The major implications for parents from the analysis in this chapter appears to fall into three main areas. First, there is a need for parents, both mothers and fathers, to be actively involved in their teens’ lives by what the literature refers to as “family regulation.” This involves setting family rules, such as how late the teens can stay out at night; when, who, and where they can date; and how much they can be alone with members of the opposite sex. Equally important, parents need to monitor their teens’ compliance to family rules. Sometimes a casual word with a teacher or parent of a friend about how things are going with the son or daughter and his or her friends will produce revelations about obedience to family rules. When rules are violated, parents must step forward and discipline their teens. This practice is sometimes hard for parents to do, but as our study discovered, teens expect appropriate discipline and feel unloved when it is neglected.
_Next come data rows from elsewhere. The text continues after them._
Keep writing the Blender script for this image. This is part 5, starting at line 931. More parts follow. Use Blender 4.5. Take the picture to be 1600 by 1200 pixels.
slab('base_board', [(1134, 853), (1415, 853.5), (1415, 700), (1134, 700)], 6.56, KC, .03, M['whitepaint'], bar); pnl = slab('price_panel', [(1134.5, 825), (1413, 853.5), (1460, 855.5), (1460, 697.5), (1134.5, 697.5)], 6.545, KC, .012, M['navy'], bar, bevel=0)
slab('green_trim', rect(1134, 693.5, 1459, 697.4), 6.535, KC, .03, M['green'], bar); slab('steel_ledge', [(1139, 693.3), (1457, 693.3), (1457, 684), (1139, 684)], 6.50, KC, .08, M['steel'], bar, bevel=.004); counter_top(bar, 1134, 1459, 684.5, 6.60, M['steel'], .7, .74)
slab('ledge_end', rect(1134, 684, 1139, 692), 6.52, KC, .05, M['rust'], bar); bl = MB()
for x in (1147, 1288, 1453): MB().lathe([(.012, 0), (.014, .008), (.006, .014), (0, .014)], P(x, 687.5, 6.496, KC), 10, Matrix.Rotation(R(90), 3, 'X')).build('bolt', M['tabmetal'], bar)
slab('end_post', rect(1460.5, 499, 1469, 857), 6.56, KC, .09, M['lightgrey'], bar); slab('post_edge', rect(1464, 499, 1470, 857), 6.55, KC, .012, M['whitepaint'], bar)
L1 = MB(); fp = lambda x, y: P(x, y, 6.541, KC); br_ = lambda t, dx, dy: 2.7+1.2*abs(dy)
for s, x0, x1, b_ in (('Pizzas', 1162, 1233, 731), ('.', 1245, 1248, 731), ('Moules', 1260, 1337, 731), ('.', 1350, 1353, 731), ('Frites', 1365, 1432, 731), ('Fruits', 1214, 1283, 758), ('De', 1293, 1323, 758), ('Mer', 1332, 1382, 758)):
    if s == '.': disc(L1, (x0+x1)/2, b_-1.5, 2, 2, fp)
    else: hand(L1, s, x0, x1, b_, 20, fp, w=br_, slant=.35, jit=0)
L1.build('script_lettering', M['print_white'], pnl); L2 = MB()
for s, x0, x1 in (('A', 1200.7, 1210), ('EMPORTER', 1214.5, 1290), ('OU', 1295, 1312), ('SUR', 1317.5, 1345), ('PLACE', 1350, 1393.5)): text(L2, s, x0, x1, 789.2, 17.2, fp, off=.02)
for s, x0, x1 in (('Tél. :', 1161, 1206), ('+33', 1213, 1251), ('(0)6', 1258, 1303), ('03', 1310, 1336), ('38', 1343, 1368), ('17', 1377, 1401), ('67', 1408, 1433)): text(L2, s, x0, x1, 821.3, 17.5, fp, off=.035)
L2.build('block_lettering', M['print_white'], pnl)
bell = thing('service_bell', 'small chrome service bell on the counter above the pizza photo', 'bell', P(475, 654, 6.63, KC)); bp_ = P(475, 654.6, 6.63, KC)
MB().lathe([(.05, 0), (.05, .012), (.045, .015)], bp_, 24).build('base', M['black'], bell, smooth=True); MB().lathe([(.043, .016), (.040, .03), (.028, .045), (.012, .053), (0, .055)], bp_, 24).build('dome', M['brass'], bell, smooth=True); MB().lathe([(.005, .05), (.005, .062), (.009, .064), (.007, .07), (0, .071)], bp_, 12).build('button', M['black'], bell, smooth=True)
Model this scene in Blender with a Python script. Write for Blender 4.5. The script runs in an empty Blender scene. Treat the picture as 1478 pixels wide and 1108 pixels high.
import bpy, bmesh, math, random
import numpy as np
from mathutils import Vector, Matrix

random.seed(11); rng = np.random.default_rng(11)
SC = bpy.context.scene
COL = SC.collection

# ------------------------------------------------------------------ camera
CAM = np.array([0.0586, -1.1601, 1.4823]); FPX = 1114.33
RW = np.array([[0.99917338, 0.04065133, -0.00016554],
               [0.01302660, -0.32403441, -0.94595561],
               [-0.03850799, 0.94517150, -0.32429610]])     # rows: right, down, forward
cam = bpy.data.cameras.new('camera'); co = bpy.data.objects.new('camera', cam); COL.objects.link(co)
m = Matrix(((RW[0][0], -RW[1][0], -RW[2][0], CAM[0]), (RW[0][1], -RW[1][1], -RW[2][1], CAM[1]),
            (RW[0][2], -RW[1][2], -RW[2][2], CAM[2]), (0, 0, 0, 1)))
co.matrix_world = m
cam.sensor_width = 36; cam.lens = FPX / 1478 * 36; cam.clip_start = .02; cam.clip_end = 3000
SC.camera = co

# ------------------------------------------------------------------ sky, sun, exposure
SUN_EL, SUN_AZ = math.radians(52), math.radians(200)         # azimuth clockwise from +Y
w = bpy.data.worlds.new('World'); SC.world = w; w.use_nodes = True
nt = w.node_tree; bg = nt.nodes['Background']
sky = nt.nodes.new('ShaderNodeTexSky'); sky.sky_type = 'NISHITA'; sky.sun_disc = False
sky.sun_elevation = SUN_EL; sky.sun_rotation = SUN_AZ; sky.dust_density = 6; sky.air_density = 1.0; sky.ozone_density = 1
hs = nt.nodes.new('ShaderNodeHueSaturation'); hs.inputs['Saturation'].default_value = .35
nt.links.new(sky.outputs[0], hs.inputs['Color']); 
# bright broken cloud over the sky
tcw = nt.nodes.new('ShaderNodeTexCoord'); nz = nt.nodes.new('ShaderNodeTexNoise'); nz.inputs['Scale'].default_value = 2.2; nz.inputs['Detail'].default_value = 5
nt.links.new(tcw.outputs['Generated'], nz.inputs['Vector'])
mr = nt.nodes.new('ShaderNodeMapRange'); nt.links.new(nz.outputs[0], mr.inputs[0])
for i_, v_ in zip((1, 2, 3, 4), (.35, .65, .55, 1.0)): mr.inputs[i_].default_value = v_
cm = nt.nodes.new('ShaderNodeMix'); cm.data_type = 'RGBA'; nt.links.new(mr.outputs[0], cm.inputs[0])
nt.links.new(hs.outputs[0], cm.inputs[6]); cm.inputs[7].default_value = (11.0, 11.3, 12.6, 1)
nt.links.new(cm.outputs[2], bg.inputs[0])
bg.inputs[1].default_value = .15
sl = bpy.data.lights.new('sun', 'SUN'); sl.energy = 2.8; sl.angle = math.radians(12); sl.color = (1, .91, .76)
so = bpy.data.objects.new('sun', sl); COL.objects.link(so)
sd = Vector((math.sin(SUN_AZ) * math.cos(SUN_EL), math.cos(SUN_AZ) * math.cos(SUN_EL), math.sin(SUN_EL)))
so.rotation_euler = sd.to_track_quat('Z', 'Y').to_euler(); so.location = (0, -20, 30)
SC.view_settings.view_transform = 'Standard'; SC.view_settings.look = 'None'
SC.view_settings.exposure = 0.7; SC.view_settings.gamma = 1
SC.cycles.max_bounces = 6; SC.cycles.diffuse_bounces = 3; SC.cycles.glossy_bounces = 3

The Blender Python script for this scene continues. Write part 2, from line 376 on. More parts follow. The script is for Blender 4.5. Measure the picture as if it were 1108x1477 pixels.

The second major implication for parents is that they should do all they can to involve their teens with friends and peers who share similar values and standards. Granted, teens have their own criteria for picking friends, but parents can create conditions that maximize the selection of good ones. Parents can encourage their teens to participate in extracurricular activities, such as debate, chess club, band, and other clubs or organizations. Generally, such participation will surround a teen with potential friends who have shared values.
Lastly, the power of religiosity cannot be overlooked. Parents can strengthen their children and minimize the negative effects of peer pressure by creating a home environment where youth can not only learn gospel principles but also feel the Spirit in their lives. Family religiosity is strengthened through activities such as prayer, scripture study, and family home evening.
While it is indeed daunting to raise righteous and responsible teenagers in these challenging times, it is not impossible. Although there were some disturbing findings in our study, Latter-day Saint youth generally are far less involved in immoral activities than their non-LDS peers, and faith and family will continue to be powerful influences for good.